In such situations we can also consider "accept as fuzzy" submission type.
It looks like overthinking.
But it can be confusing that "click on suggestion area" == "click on the orange button" (not green nor red).
Both will result in the same visual feedback (glow around the suggestion unit, since it will be a 100% match) to suggest these are the same. Obviously, people will likely use this explicit button to copy the suggestion and work with it, but such a visual clue will help them discover that clicking anywhere on the text has the same effect.
I agree with @ta2-1 that it can result confusing, especially because this very same feedback (glow around match) exists in scenarios where translators are not editing others' suggestions.
What about adding a minor text below the textarea which will display something like Editing
What about adding a minor text below the textarea which will display something like Editing
's suggestion
Please note that the translator might not have to click on any suggestion, so what you suggest will not work consistently and confuse even more. Copying a suggestion into an editor is just a convenience function. Even if someone types in (or copy-pastes) their translation, we want to find the best suggestion (above the threshold) and credit suggester for it.
@iafan this model looks good. I think some sides are overcomplicating it for now (the auto select the best suggestion). I think the explicit button is good as some people have been confused by this and it isn't clear that clicking on the unit achieves the same thing.
The credit part concern is this:
That said the quick wins of:
Are fine with me as they address the numeric credit and make accept+alter much clearer and explicit.
I think some sides are overcomplicating it for now (the auto select the best suggestion)
This "auto select the best suggestion" thing is pretty easy to implement (we already have the similar code in place, I believe) and it in fact supersedes other attribution logic. In other words, it is enough to implement it alone to support multiple use cases ("copy the suggestion and submit it with no edits", "copy the suggestion and edit it before submission", or "type exact or similar translation and still credit the suggester").
The primary concern is that if you do a minor correction e.g. fix a or minor spelling mistake. Then the last person who worked on this is credited and that is you. This remove all obvious credit from original translator.
But in this case it's not the suggester who makes the final edit, and they might even disagree with that small edit. Translator may make a mistake by e.g. placing a comma in the wrong place, or picking a word that is worse than the original, or introduce a spelling mistake that wasn't there in the suggestion.
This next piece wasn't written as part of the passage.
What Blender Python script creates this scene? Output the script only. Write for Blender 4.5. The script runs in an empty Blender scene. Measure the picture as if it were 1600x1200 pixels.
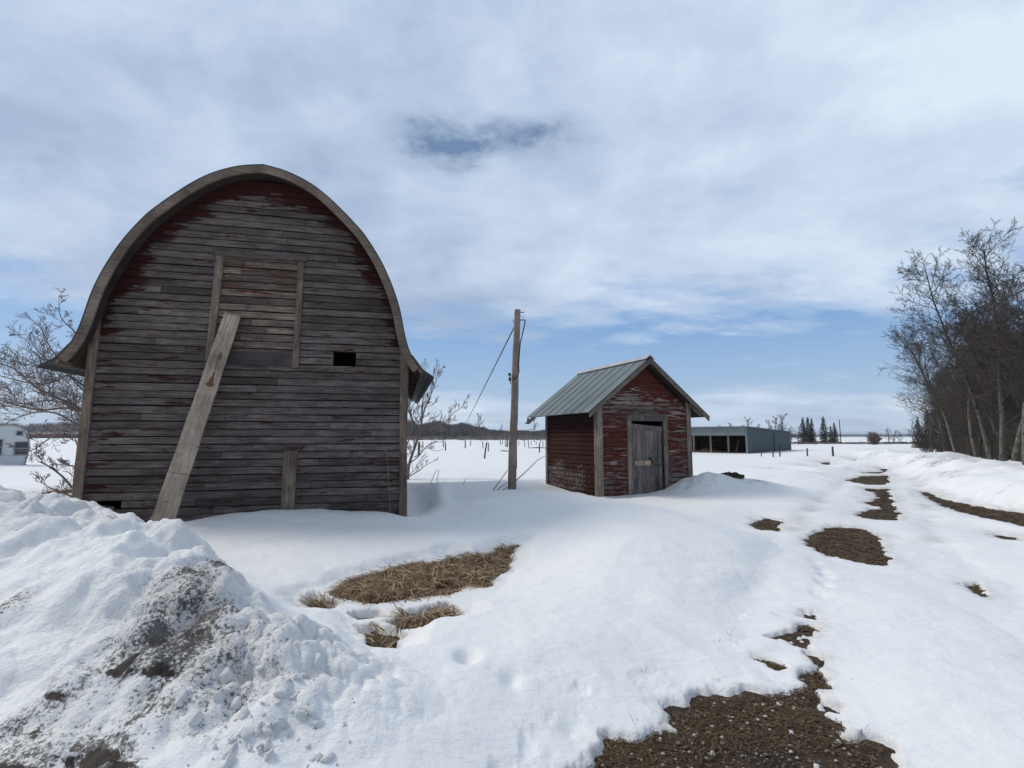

I think that showing that the final translation comes from the original suggester can lead to all sorts of confusion. I'd prefer to be fully transparent on this and show this as two actions with proper score attribution, proper timeline and proper diffs that indicate the change done by a reviewer.
Keep in mind that in the case when the suggester fully translated a string and then translator just did a minor change, suggester will still — fairly — get more score points than the editor. So they will be recognized in "top contributor" reports and all sorts of leaderboards. The only thing they will not see is their avatar in the translation editor next to the unit. But as i said, this is actually good, because this will avoid confusion in case of post-edits the suggester has no control of.
I think I have found a solution to better indicate the authors of the unit (and also give a better indication that the unit has multiple edits, which is nice):
This is a pure rendering improvement that can piggyback on the timeline data (whether there are multiple authors and whether the last edit was minor or not (based on similarity threshold). This approach still implies that we correctly save "suggestion with alteration" as two timeline events as I described earlier.
This issue was addressed in https://github.com/translate/pootle/pull/4659. I'm closing it now.
Currently if you select a suggestion and make alterations then you, as the translator gets credit for the translation but suggester doesn't get anything (his suggestion is not accepted). Let's add
Accept with alterations
submission type if a translator uses any suggestion for his translation and similarity between final translation and the initial suggestion is more than threshold (for instance 50%).